Friends and family were right to worry about Sinead O'Connor's mental state after she posted a concerning suicide video in 2017 - she insists she wouldn't have survived if she didn't reach out for help.

The Irish singer had battled mental illness for years and admits she was at her lowest point when she decided to go public and reveal she had been planning her own death for two years.

Appearing on Irish TV personality Tommy Tiernan's show on Saturday (01Feb20), Sinead said, "I was really seriously in danger of dying... There was s**t going on in my life that drove me a bit mental in the midst of which I had a radical hysterectomy, which would drive anyone mental," said the 53-year-old.
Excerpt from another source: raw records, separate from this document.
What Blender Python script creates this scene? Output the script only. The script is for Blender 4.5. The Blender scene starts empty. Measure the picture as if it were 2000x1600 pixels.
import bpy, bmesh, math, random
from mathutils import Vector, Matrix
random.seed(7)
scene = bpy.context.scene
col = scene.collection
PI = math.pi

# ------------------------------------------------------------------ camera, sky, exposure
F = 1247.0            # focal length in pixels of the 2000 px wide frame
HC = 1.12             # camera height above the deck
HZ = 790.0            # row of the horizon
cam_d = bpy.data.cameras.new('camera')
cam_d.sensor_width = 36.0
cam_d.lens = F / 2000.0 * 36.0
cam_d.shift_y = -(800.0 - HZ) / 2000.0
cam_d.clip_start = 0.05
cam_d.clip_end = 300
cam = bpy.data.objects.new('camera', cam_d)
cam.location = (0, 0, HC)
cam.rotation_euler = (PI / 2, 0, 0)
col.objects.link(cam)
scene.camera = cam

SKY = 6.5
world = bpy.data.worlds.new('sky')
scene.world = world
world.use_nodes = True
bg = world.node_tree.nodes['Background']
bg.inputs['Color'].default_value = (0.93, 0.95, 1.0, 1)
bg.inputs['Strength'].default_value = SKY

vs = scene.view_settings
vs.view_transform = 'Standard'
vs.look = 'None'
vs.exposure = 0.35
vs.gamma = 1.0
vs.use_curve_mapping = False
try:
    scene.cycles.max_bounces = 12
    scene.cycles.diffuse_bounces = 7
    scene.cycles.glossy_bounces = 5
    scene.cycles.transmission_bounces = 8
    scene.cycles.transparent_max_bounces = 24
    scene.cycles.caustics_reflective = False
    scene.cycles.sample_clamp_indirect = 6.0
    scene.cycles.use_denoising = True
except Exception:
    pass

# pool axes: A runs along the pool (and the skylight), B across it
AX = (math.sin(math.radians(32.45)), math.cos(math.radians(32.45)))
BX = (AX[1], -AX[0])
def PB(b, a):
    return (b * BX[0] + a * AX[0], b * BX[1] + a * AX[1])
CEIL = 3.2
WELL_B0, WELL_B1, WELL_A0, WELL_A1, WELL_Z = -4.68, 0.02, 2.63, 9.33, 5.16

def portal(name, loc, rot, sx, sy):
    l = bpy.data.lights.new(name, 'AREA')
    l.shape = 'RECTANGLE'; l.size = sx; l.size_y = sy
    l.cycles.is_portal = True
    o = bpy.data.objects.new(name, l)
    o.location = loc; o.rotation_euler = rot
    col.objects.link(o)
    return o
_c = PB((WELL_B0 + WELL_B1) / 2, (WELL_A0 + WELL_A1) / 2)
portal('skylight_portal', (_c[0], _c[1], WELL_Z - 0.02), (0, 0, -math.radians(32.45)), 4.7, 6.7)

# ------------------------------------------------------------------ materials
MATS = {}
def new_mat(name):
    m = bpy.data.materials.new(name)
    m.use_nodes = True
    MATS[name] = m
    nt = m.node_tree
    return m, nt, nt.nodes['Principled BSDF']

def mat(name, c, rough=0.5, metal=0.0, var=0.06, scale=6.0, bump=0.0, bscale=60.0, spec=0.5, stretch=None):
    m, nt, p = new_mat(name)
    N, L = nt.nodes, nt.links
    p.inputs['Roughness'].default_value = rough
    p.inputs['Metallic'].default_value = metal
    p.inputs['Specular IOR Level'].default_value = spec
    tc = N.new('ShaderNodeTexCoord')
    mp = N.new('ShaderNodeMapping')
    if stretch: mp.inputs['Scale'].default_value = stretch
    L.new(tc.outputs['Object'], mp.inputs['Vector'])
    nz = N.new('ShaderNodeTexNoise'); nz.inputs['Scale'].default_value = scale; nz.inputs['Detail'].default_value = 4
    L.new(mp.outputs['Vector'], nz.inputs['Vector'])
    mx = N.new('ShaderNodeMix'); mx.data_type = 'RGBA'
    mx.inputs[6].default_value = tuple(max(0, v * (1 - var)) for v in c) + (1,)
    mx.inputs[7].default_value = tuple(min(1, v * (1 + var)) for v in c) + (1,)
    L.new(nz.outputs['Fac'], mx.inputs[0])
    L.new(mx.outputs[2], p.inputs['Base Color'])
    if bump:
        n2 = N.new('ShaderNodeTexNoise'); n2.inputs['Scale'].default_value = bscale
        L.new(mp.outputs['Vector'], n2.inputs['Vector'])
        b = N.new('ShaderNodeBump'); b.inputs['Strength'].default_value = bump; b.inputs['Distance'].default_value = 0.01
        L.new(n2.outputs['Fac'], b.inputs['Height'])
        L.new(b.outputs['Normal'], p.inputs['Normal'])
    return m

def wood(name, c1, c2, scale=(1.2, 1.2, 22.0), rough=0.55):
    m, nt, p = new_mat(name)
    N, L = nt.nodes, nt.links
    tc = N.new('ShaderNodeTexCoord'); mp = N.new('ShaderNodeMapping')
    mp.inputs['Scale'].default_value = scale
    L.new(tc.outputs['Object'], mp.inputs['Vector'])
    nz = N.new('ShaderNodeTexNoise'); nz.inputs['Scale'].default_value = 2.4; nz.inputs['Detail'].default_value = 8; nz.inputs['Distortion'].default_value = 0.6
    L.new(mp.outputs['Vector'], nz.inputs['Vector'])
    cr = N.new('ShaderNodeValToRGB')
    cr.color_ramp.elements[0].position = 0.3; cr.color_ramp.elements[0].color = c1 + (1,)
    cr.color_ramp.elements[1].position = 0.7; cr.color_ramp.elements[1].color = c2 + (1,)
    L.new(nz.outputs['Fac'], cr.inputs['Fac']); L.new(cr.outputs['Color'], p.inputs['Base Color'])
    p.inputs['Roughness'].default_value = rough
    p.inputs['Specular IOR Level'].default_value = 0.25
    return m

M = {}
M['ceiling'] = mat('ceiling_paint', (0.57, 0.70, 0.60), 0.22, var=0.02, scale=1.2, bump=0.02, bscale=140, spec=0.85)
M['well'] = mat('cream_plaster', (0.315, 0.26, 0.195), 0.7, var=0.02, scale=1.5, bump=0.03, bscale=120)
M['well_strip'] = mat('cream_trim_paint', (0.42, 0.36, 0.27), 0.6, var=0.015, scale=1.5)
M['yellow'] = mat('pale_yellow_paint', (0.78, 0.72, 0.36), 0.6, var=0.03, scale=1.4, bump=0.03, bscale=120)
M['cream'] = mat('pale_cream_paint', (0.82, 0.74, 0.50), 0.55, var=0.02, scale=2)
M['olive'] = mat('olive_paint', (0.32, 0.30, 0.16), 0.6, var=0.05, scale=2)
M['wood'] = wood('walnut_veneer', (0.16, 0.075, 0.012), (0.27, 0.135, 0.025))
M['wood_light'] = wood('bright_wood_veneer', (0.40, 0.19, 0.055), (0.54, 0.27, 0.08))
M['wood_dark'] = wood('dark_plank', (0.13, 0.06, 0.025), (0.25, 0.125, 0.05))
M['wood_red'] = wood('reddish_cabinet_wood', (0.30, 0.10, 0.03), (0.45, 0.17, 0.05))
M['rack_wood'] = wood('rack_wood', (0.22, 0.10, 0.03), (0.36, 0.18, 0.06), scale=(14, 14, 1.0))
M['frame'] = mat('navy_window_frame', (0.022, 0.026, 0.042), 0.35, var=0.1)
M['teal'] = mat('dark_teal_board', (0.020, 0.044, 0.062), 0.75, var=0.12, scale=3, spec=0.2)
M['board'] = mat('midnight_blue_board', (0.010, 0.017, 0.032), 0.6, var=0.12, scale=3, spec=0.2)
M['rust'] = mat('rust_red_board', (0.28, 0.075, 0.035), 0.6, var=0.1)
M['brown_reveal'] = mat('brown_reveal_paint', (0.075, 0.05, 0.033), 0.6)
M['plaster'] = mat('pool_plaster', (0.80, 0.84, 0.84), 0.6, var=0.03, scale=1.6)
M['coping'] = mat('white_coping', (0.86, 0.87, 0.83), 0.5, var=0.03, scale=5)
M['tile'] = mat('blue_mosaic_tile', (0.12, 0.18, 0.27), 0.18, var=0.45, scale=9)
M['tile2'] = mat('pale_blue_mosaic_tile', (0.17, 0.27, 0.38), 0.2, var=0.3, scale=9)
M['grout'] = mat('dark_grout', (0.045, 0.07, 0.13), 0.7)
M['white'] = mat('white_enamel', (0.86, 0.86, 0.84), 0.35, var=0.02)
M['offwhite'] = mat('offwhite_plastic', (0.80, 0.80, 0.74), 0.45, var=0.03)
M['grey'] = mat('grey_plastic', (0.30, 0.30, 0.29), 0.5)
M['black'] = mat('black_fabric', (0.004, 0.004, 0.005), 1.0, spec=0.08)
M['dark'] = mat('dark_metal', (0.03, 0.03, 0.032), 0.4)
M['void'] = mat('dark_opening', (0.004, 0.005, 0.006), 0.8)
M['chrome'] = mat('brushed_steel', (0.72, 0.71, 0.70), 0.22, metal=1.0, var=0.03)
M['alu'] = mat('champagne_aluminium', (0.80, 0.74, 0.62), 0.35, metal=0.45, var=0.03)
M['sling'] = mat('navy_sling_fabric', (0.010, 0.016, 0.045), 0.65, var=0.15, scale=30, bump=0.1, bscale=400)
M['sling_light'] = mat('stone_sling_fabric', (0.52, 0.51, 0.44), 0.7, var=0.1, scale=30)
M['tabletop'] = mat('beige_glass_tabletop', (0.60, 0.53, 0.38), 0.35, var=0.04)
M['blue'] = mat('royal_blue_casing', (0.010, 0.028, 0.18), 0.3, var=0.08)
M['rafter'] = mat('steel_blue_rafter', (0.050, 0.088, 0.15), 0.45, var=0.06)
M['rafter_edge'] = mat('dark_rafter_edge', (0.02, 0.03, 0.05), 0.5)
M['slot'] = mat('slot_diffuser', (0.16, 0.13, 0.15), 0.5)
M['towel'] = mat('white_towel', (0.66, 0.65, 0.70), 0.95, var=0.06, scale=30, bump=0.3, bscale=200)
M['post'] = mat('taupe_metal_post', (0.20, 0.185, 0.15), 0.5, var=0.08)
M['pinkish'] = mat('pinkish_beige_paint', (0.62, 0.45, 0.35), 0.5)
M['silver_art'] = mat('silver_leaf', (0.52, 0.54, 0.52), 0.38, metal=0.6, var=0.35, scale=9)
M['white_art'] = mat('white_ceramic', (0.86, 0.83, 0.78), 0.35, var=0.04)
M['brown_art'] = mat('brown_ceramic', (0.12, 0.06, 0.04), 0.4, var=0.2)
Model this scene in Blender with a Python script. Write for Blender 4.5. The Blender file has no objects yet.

The singer, who has since converted to Islam and goes by the name Shuhada Sadaqat, added, "I can laugh about that now, but at the time it was terrible. I don't enjoy suffering."

And she told Tiernan her darkest days are behind her now: "I am the opposite (now) and it is over, thanks be to God. And the great thing about going mental is that you get sane again. So it is over.

"There is no point looking back or behind, if you get well you just keep looking forward. If I hadn't done the reaching out that I did do I wouldn't be sitting here, talking now, I really wouldn't."

But the Nothing Compares 2 U singer admits she still faces a battle with loneliness and agoraphobia.

"I never discuss that, which is a fear of open spaces, so I don't go out much," she said.

"Because I had gone through hard times I isolated myself as well and I still find that people want to be friends with me for the wrong reasons. It would be rare for me to experience people who want to be friends with me just because they like me; there is usually a job or something else in it. I have become untrusting of people. I became cynical, so I am not great at making friends, I am lacking in that department."